More on life and death

Two poems I cannot get out of my head:

Do Not Go Gentle Into That Good Night by Dylan Thomas -- one of my favorite poets and the subject of my senior English thesis in college. "Rage, rage against the dying of the light." 

No Man is an Island by John Donne, another favorite from my college courses. "... any man's death diminishes me, because I am involved in mankind.
And therefore never send to know for whom the bell tolls; it tolls for thee."

Too many conversations about death and dying and endings and letting go are running through my brain non-stop: Did I say the right things? Is he going to go through with it? What else should I have done? What can anyone do? What right have we to interfere in another adult's decision -- assuming, of course, that his intent is to harm no one except himself,  and thereby harming himself,  he harms others, undoubtedly irreparably, inconsolably. A moral conundrum. 


Until death at last appears unbidden on our threshold to complete our journey, there is always another chance. There is always a way through the pain, the uncertainty, the despair. It is hard work, to be sure, but there are many helping hands along the way if the person only can ask, can admit that death may not be the best solution at this moment, and allow himself to be vulnerable enough to accept a hand. 

We are always stronger working together than we are standing apart. An integral part of every 12-Step group is drawing on the collective strength of the group to keep going on every day, moment to moment, knowing that they are there to fill you back up at yet another meeting, to give you encouragement to keep on, to help you stay on track. 
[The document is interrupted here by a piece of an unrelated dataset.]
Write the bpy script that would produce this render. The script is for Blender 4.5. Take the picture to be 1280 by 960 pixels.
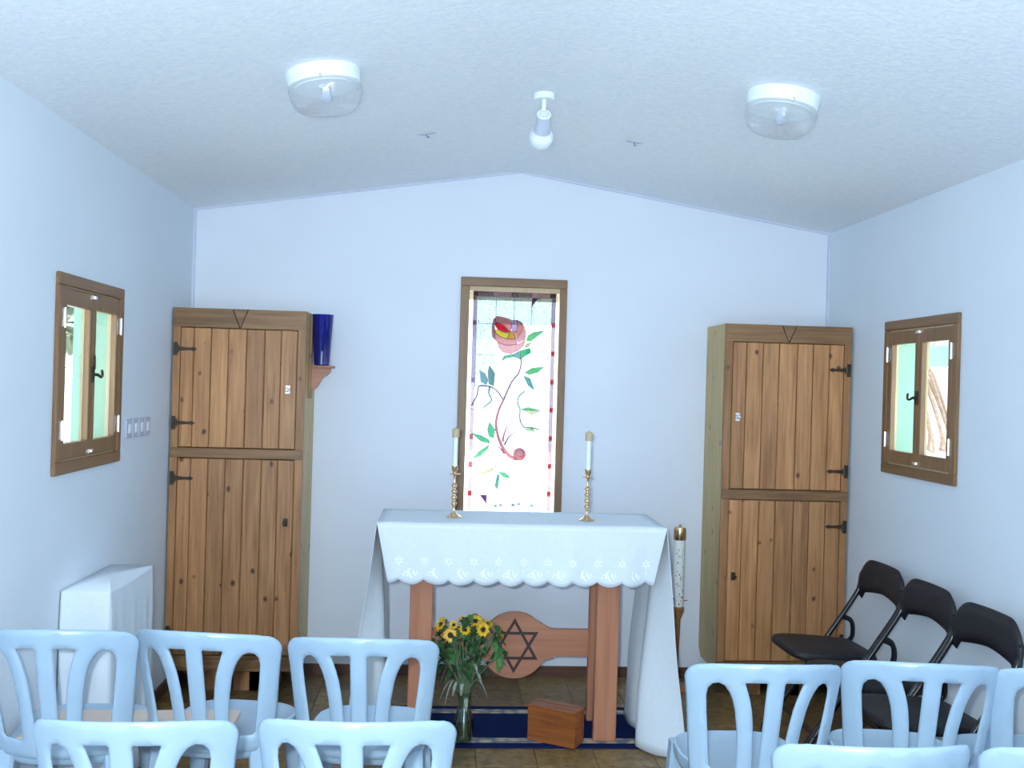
import bpy, bmesh, math, random
from mathutils import Vector, Matrix, geometry
random.seed(7)
C = bpy.context.scene.collection
for o in list(bpy.data.objects): bpy.data.objects.remove(o)
PI = math.pi
# ------------------------------------------------------------------ camera, sky, light, exposure
F_PX, CAM_H, ROLL = 1245.0, 1.55, math.radians(1.65)
PSI = math.atan(81 / F_PX)
fw = Vector((math.sin(PSI), math.cos(PSI), 0)); rt = Vector((math.cos(PSI), -math.sin(PSI), 0)); up = Vector((0, 0, 1))
r2 = rt * math.cos(ROLL) + up * math.sin(ROLL); u2 = up * math.cos(ROLL) - rt * math.sin(ROLL)
cd = bpy.data.cameras.new('camera'); cam = bpy.data.objects.new('camera', cd); C.objects.link(cam)
m = Matrix((r2, u2, -fw)).transposed().to_4x4(); m.translation = (0, 0, CAM_H); cam.matrix_world = m
cd.sensor_width = 36; cd.lens = F_PX / 1280 * 36; cd.clip_start = 0.02
bpy.context.scene.camera = cam
W = bpy.data.worlds.new('sky'); bpy.context.scene.world = W; W.use_nodes = True
W.node_tree.nodes['Background'].inputs['Color'].default_value = (0.64, 0.815, 1.03, 1)
W.node_tree.nodes['Background'].inputs['Strength'].default_value = 3.4
def area(name, loc, rot, sx, sy, power, col, portal=False):
    l = bpy.data.lights.new(name, 'AREA'); l.shape = 'RECTANGLE'; l.size = sx; l.size_y = sy; l.energy = power; l.color = col
    if portal: l.cycles.is_portal = True
    o = bpy.data.objects.new(name, l); o.location = loc; o.rotation_euler = rot; C.objects.link(o); return o
XL, XR, YB, YR = -1.338, 2.05, 5.28, -1.6
XM, ZW, ZRIDGE, TH = 0.356, 2.415, 2.682, 0.17
# the daylight openings (seen and added side windows, altar window, open doorway in the rear wall)
area('sky_portal', (XL - TH - .01, 3.82, 1.54), (0, math.radians(-90), 0), .66, .66, 1, (1, 1, 1), True)
area('sky_portal', (XR + TH + .01, 4.20, 1.54), (0, math.radians(90), 0), .66, .66, 1, (1, 1, 1), True)
area('sky_portal', (XL - TH - .01, .855, 1.54), (0, math.radians(-90), 0), .66, .66, 1, (1, 1, 1), True)
area('sky_portal', (XR + TH + .01, .855, 1.54), (0, math.radians(90), 0), .66, .66, 1, (1, 1, 1), True)
area('sky_portal', (0.345, YB + TH + .01, 1.43), (math.radians(-90), 0, 0), .5, 1.3, 1, (1, 1, 1), True)
area('sky_portal', (0.0, YR - TH - .01, 1.1), (math.radians(90), 0, 0), 1.9, 2.15, 1, (1, 1, 1), True)
sn = bpy.data.lights.new('sun', 'SUN'); sn.energy = 11; sn.color = (.90, .96, 1); sn.angle = .01
so = bpy.data.objects.new('sun', sn); so.rotation_euler = (math.radians(-11), math.radians(4), 0); C.objects.link(so)
area('camera_flash', (-.07, -.01, 1.60), (math.radians(90), 0, -PSI), .05, .03, 55, (.80, .92, 1.0))
vs = bpy.context.scene.view_settings
vs.view_transform = 'Standard'; vs.look = 'None'; vs.gamma = 1; vs.use_curve_mapping = False; vs.exposure = 0.66
# ------------------------------------------------------------------ materials
def newmat(name):
    mt = bpy.data.materials.new(name); mt.use_nodes = True
    return mt, mt.node_tree.nodes, mt.node_tree.links, mt.node_tree.nodes['Principled BSDF']
def plain(name, col, rough=.5, metal=0, noise=0.0, nscale=20, bump=0.0, bscale=80, spec=.5, **kw):
    mt, n, l, b = newmat(name)
    b.inputs['Base Color'].default_value = (*col, 1); b.inputs['Roughness'].default_value = rough
    b.inputs['Metallic'].default_value = metal; b.inputs['Specular IOR Level'].default_value = spec
    tc = n.new('ShaderNodeTexCoord')
    if noise:
        t = n.new('ShaderNodeTexNoise'); t.inputs['Scale'].default_value = nscale; t.inputs['Detail'].default_value = 5
        l.new(tc.outputs['Object'], t.inputs['Vector'])
        r = n.new('ShaderNodeValToRGB')
        r.color_ramp.elements[0].position = .3; r.color_ramp.elements[1].position = .7
        r.color_ramp.elements[0].color = (*[c * (1 - noise) for c in col], 1); r.color_ramp.elements[1].color = (*[min(1, c * (1 + noise * .5)) for c in col], 1)
        l.new(t.outputs['Fac'], r.inputs['Fac']); l.new(r.outputs['Color'], b.inputs['Base Color'])
    if bump:
        t = n.new('ShaderNodeTexNoise'); t.inputs['Scale'].default_value = bscale; t.inputs['Detail'].default_value = 4
        l.new(tc.outputs['Object'], t.inputs['Vector'])
        bp = n.new('ShaderNodeBump'); bp.inputs['Strength'].default_value = bump; bp.inputs['Distance'].default_value = .01
        l.new(t.outputs['Fac'], bp.inputs['Height']); l.new(bp.outputs['Normal'], b.inputs['Normal'])
    return mt
def wood(name, c1, c2, knot=None, rough=.45, axis='Z', gs=1.0, vary=.18):
    mt, n, l, b = newmat(name)
    tc = n.new('ShaderNodeTexCoord'); oi = n.new('ShaderNodeObjectInfo')
    add = n.new('ShaderNodeVectorMath'); add.operation = 'MULTIPLY_ADD'
    comb = n.new('ShaderNodeCombineXYZ')
    for k in range(3): l.new(oi.outputs['Random'], comb.inputs[k])
    add.inputs[1].default_value = (17, 31, 43); l.new(comb.outputs[0], add.inputs[0]); l.new(tc.outputs['Object'], add.inputs[2])
    def mapp(s):
        mp = n.new('ShaderNodeMapping'); mp.inputs['Scale'].default_value = s; l.new(add.outputs[0], mp.inputs['Vector']); return mp
    long = {'X': 0, 'Y': 1, 'Z': 2}[axis]
    s = [16 * gs] * 3; s[long] = 1.3 * gs
    mp = mapp(s); t = n.new('ShaderNodeTexNoise'); t.inputs['Scale'].default_value = 1.5; t.inputs['Detail'].default_value = 6; t.inputs['Distortion'].default_value = 1.0
    l.new(mp.outputs[0], t.inputs['Vector'])
    s = [70 * gs] * 3; s[long] = 3 * gs
    mp2 = mapp(s); t2 = n.new('ShaderNodeTexNoise'); t2.inputs['Scale'].default_value = 1.2; t2.inputs['Detail'].default_value = 4
    l.new(mp2.outputs[0], t2.inputs['Vector'])
    mx = n.new('ShaderNodeMath'); mx.operation = 'MULTIPLY_ADD'; mx.inputs[1].default_value = .45
    l.new(t2.outputs['Fac'], mx.inputs[0])
    h = n.new('ShaderNodeMath'); h.operation = 'MULTIPLY'; h.inputs[1].default_value = .55; l.new(t.outputs['Fac'], h.inputs[0]); l.new(h.outputs[0], mx.inputs[2])
    r = n.new('ShaderNodeValToRGB'); r.color_ramp.elements[0].position = .36; r.color_ramp.elements[1].position = .66
    r.color_ramp.elements[0].color = (*c2, 1); r.color_ramp.elements[1].color = (*c1, 1)
    l.new(mx.outputs[0], r.inputs['Fac']); col = r.outputs['Color']
    hs = n.new('ShaderNodeHueSaturation'); mr = n.new('ShaderNodeMapRange'); mr.inputs['To Min'].default_value = 1 - vary; mr.inputs['To Max'].default_value = 1 + vary
    l.new(oi.outputs['Random'], mr.inputs['Value']); l.new(mr.outputs[0], hs.inputs['Value']); l.new(col, hs.inputs['Color']); col = hs.outputs['Color']
    if knot:
        s = [12.5] * 3; s[long] = 9
        mp3 = mapp(s); v = n.new('ShaderNodeTexVoronoi'); v.inputs['Scale'].default_value = 1.0
        nz = n.new('ShaderNodeTexNoise'); nz.inputs['Scale'].default_value = 3; l.new(mp3.outputs[0], nz.inputs['Vector'])
        vm = n.new('ShaderNodeVectorMath'); vm.operation = 'MULTIPLY_ADD'; vm.inputs[1].default_value = (.12, .12, .12)
        l.new(nz.outputs['Color'], vm.inputs[0]); l.new(mp3.outputs[0], vm.inputs[2]); l.new(vm.outputs[0], v.inputs['Vector'])
        r3 = n.new('ShaderNodeValToRGB'); r3.color_ramp.elements[0].position = .08; r3.color_ramp.elements[1].position = .17
        r3.color_ramp.elements[0].color = (1, 1, 1, 1); r3.color_ramp.elements[1].color = (0, 0, 0, 1)
        l.new(v.outputs['Distance'], r3.inputs['Fac'])
        sp = n.new('ShaderNodeSeparateColor'); l.new(v.outputs['Color'], sp.inputs[0])
        gt = n.new('ShaderNodeMath'); gt.operation = 'LESS_THAN'; gt.inputs[1].default_value = .75; l.new(sp.outputs[0], gt.inputs[0])
        ml = n.new('ShaderNodeMath'); ml.operation = 'MULTIPLY'; l.new(gt.outputs[0], ml.inputs[0]); l.new(r3.outputs['Color'], ml.inputs[1])
        m2 = n.new('ShaderNodeMath'); m2.operation = 'MULTIPLY'; m2.inputs[1].default_value = .95; l.new(ml.outputs[0], m2.inputs[0])
        mix = n.new('ShaderNodeMixRGB'); mix.inputs['Color2'].default_value = (*knot, 1)
        l.new(m2.outputs[0], mix.inputs['Fac']); l.new(col, mix.inputs['Color1']); col = mix.outputs['Color']
    l.new(col, b.inputs['Base Color']); b.inputs['Roughness'].default_value = rough
    bp = n.new('ShaderNodeBump'); bp.inputs['Strength'].default_value = .12; bp.inputs['Distance'].default_value = .004
    l.new(mx.outputs[0], bp.inputs['Height']); l.new(bp.outputs['Normal'], b.inputs['Normal'])
    return mt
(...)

I want so much for my cousin to know this and to find one shred of something that he still wants to do, to find, to be. Just one tiny thing can make all the difference between life and death. 


I always analyze my own actions and words after they've been done and spoken, and am a harsh critic: did I do enough? Did I do it well enough? Did I say what I meant, and was it received as it was intended? Could I have said something better, more clearly, more meaningfully? Why didn't I think to say/do this, or that, or something that would have worked better?


Yeah, I know. Gotta let that go.

 Deep breath.

Mine is the only life I can save. But may my prayers and my words and my actions reach others who need to hear that someone cares, that there is a way through the dark, that we are not alone in this world.